Zooming into the exploration of “Women’s Rights are Human Rights” drew the interest and activism of 70 teens from six states and five different countries at the 13th annual Summer Symposium, based out of Buffalo. The six-day online event was sponsored by Erie 1 BOCES and the Academy for Human Rights, which is led by Andrew Beiter, a member of the Springville Faculty Association.

Students engaged with a host of speakers who are living examples of activism, helping to halt sex trafficking and child labor; examine women and war; and empower women to find leadership roles. Students were shown how to use their voice to influence the legislative process.

Whether it be making art or making a documentary, students learned from women of change.

“Women should have a voice,” said Oula Alrifai, a fellow in the Washington Institute for Near East Policy’s Geduld Program on Arab Politics. She came to the United States from Syria as a frightened teenager with her parents, whose lives had been directly threatened for their activism.

She has co-founded the Syrian-American Network for Aid and Development, and produced the documentary Tomorrow’s Children, which explores Syrian refugees forced into child labor in Turkey. 

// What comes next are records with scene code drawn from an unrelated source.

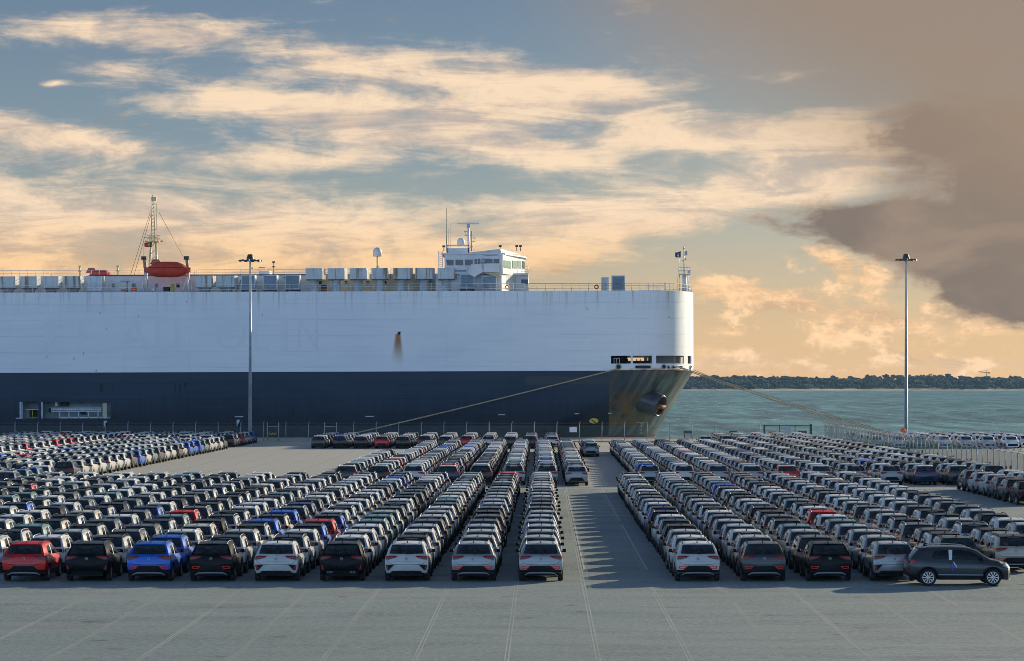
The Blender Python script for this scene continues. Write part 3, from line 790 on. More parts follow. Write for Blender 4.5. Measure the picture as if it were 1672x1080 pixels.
for side, CF, CB in (('L', LC, LB), ('R', RC, RBk)):
    for ci, (xf, xb) in enumerate(zip(CF, CB)):
        for ri in range(20):
            y = 111.0 + PITCH * ri + 2.115 + (rng.uniform(-.06, .06) if ri else 0)
            if side == 'R' and ci >= 4 and ri == 0: y += 3.0 if ci == 4 else 4.0
            elif side == 'R' and ci >= 4 and y < 120: y += 0
            if side == 'R' and ci >= 4 and ri == 1: y += 2.6
            elif side == 'R' and ci >= 4: y += 1.2
            x = xf + (xb - xf) * (y - 113) / 88.0 + (rng.uniform(-.07, .07) if ri else 0)
            if ri == 0 and side == 'L' and ci < 9: c, st, rf, rl = fl[ci]
            elif ri == 0 and side == 'R' and ci < 4: c, st, rf, rl = fr[ci]
            elif ri == 0 and side == 'R' and ci == 4: c, st, rf, rl = 'grey', 'trail', 'grey', 'black'
            else:
                c = forced.get((side, ci, ri)); st = rf = rl = None; rf = None
                if c is None and side == 'L' and ci <= 1 and rng.random() < .75: c = rng.choice(['silver', 'silver', 'grey'])
                if side == 'L' and ci <= 1: rf = c
            new_car(x, y, c, st, 0, rf, side, ci, ri, rl)
N_FRONT = len(cars)
def block(xs_front, xs_back, y0, y1, tag_, yref=(216, 320), c=None):
    for ci, (a, b_) in enumerate(zip(xs_front, xs_back)):
        ys_ = y0[ci] if isinstance(y0, (list, tuple)) else y0; ye_ = y1[ci] if isinstance(y1, (list, tuple)) else y1
        y = ys_; ri = 0
        while y < ye_:
            x = a + (b_ - a) * (y - yref[0]) / (yref[1] - yref[0]) + rng.uniform(-.07, .07)
            new_car(x, y + 2.115 + rng.uniform(-.06, .06), blk=tag_, ci=ci, ri=ri)
            y += PITCH; ri += 1
block([.28 - 2.65 * k for k in range(7)], [.0 - 2.55 * k for k in range(7)], 216, [318, 318, 318, 318, 314, 310, 270], 'rear left')
block([2.62], [2.62], gy(794), 318, 'lane a'); block([5.3], [5.2], gy(746.5), 318, 'lane b')
block([8.4 + 2.74 * k for k in range(11)], [8.7 + 2.56 * k for k in range(11)], 216, [319] * 6 + [345] * 5, 'rear right')
block([20.2], [20.2], 337, 341, 'far single'); block([22.9 + 2.65 * k for k in range(5)], [22.9 + 2.65 * k for k in range(5)], 337, 362, 'far right')
xs_ = [gx(p, gy(733)) for p in (450 + 0, )]
block([gx(450 + 34.7 * k, gy(733)) for k in range(0, 14)], [gx(450 + 34.7 * k, gy(733)) for k in range(0, 14)], gy(733), 362, 'far middle')
cars = [q_ for q_ in cars if not (q_['blk'] == 'far middle' and q_['x'] < gx(505, gy(733)))]
block([-39.8 - 2.67 * k for k in range(5)], [-39.8 - 2.67 * k for k in range(5)], [226, 221, 216, 216, 250], 334, 'left block')
block([-39.8, -42.47], [-39.8, -42.47], [201, 205], [217, 214], 'left near')
block([-39.8 - 2.67 * k for k in range(6)], [-39.8 - 2.67 * k for k in range(6)], 343, 369, 'left far')
block([-56.7 - 2.67 * k for k in range(6)], [-56.7 - 2.67 * k for k in range(6)], 281, 369, 'left outer')
block([32.4, 35.1, 37.8], [32.4, 35.1, 37.8], [176, 181, 186], 206, 'right side')
n_back = len(cars)
for ci in range(8):
    for ri in range(6):
        new_car(41.4 + 2.78 * ci + rng.uniform(-.1, .1), 339.5 + 5.3 * ri, rng.choice(['pale', 'pale', 'white', 'silver']), 'trail', math.pi, None, 'facing', ci, ri)
# colour runs seen along the sunlit edge of the left block
edge = ['black', 'beige', 'white', 'white', 'white', 'white', 'white', 'grey', 'blue', 'white', 'teal', 'grey', 'white', 'white', 'grey', 'beige', 'blue', 'blue', 'blue', 'teal', 'white', 'white', 'white', 'grey', 'black']
outer = ['white', 'white', 'white', 'red', 'white', 'white', 'white', 'red', 'white', 'red', 'white', 'white', 'white', 'white', 'white', 'white', 'white', 'white', 'white', 'white']
tail_ = ['black', 'white', 'red', 'white', 'beige', 'blue']
for q_ in cars:
    if q_['blk'] == 'left block' and q_['ci'] == 0: q_['c'] = edge[q_['ri'] % len(edge)]
    if q_['blk'] == 'left outer' and q_['ci'] == 0: q_['c'] = outer[q_['ri'] % len(outer)]
    if q_['blk'] == 'left far' and q_['ci'] == 0: q_['c'] = tail_[q_['ri'] % 6]
    if q_['blk'] == 'left near' and q_['ci'] == 0: q_['c'] = ['navy', 'teal', 'teal', 'beige'][q_['ri'] % 4]
    if q_['blk'] == 'left far' and q_['ci'] == 5 and q_['ri'] == 0: q_['c'] = 'red'
fm = {0: 'grey', 1: 'black', 2: 'black', 3: 'red', 4: 'black', 5: 'grey', 6: 'grey', 7: 'red', 8: 'white', 9: 'grey', 10: 'grey'}
for q_ in cars:
    if q_['blk'] == 'far middle' and q_['ri'] == 0: q_['c'] = fm.get(q_['ci'] - 2, q_['c'])
    if q_['blk'] == 'rear right' and q_['ri'] == 0: q_['c'] = ['silver', 'white', 'silver', 'silver', 'red', 'silver', 'silver', 'silver', 'navy', 'grey', 'black'][q_['ci']]
    if q_['blk'] == 'rear left' and q_['ri'] == 0: q_['c'] = ['silver', 'silver', 'black', 'navy', 'white', 'black', 'grey'][q_['ci']]
    if q_['blk'] in ('lane a', 'lane b') and q_['ri'] == 0: q_['c'] = 'silver'; q_['style'] = 'trail'; q_['roof'] = 'silver'

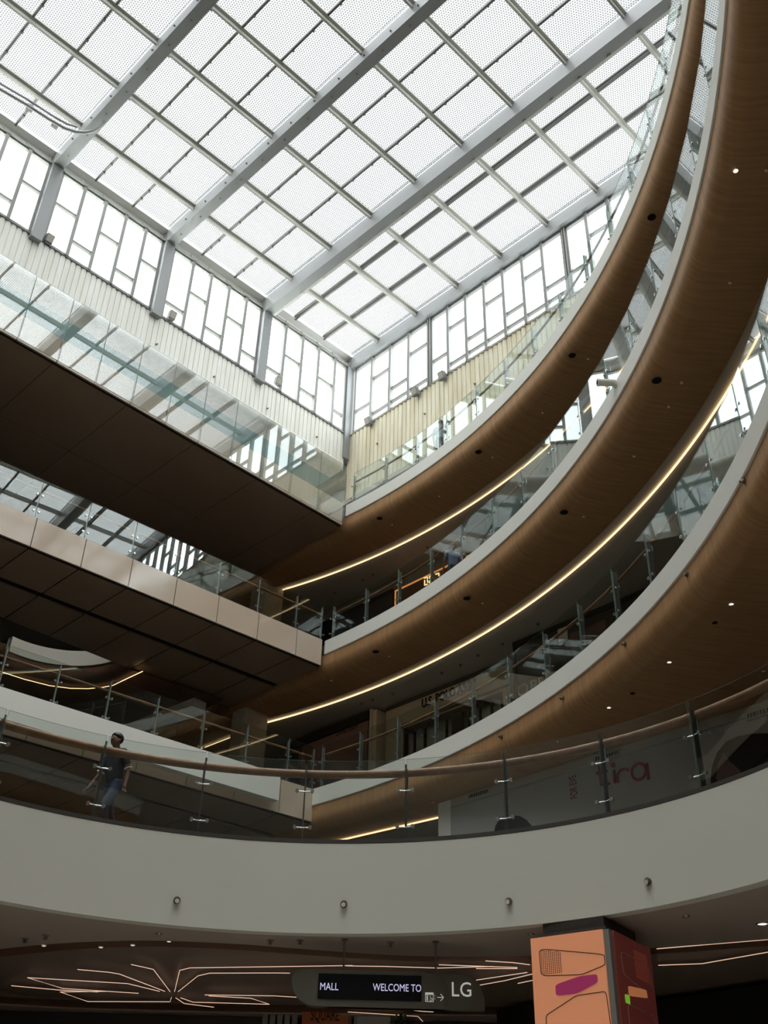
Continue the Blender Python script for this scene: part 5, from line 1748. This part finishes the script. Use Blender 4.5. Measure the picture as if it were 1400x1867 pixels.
c = at(803, 815, 20.0) * 1.03
person('person in grey-blue top at the topmost curved gallery rail', Vector((c.x, c.y, 20.0)), math.radians(160), 'greyshirt', 'shirt', stand, 1.68)
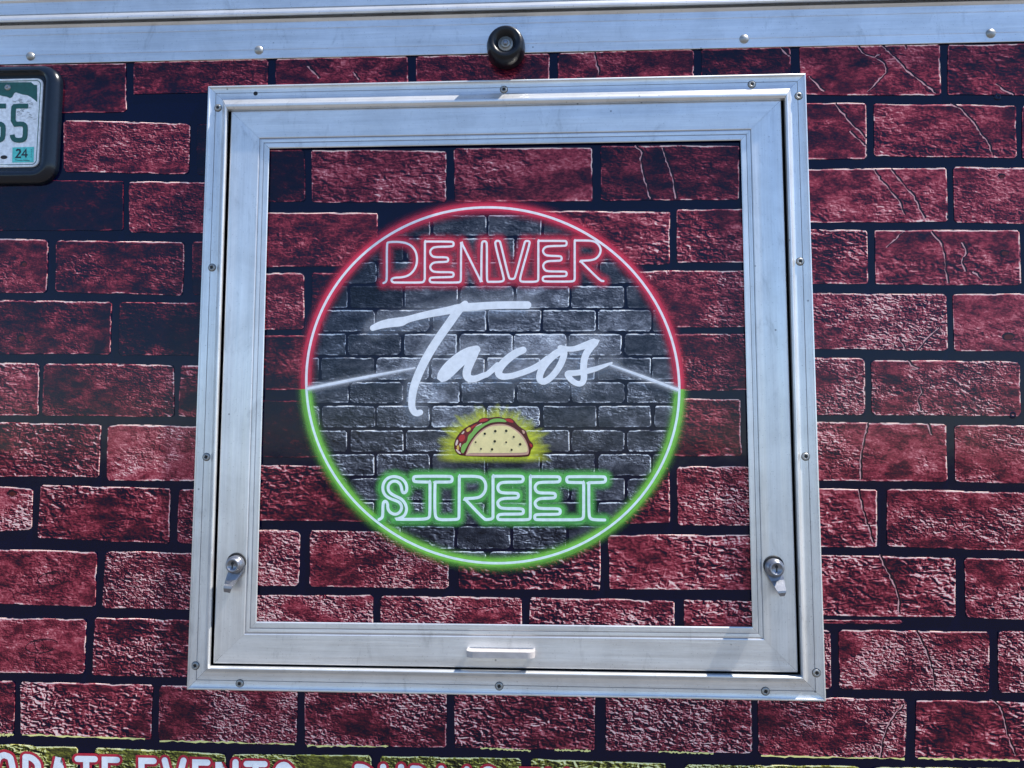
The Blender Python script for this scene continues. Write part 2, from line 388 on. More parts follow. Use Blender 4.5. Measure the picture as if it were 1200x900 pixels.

Speaking frankly to the students, she explained how during her first six months in this country she was leveled by depression and trauma. Then she began finding her voice through advocacy, speaking to journalists and lawmakers about the war, genocide, starvation and dictatorship in Syria, asking for help. She earned a master’s degree in Middle Eastern studies.

She credited the many teachers who use the I Am Syria curriculum to work with students.
 
The path to advocacy can begin both in and out of school.

“You can donate to help refugees. You can volunteer to teach them English. You can show them around,” Alrifai told students.

Art is a universal way to communicate, said Odeh, whether it be painting signs for a protest, creating a painting, writing or expressing ideas through dance.

The Women’s March group she is involved with joined with activists from Black Lives Matter to spend a day providing supplies and helping to create colorful and impactful signs for a protest, she said.

“It’s another way to advocate,” said Odeh, a Syracuse resident who is originally from Syria. “You want to go somewhere with this frustration.”

Each student created a painting and Odeh helped them to find and pull out the meaning behind their work through images and color. She asked them to focus on positive action, and students responded with art expressing the need to care for the earth, to stop suicide, to help others globally, and to stop using women as objects.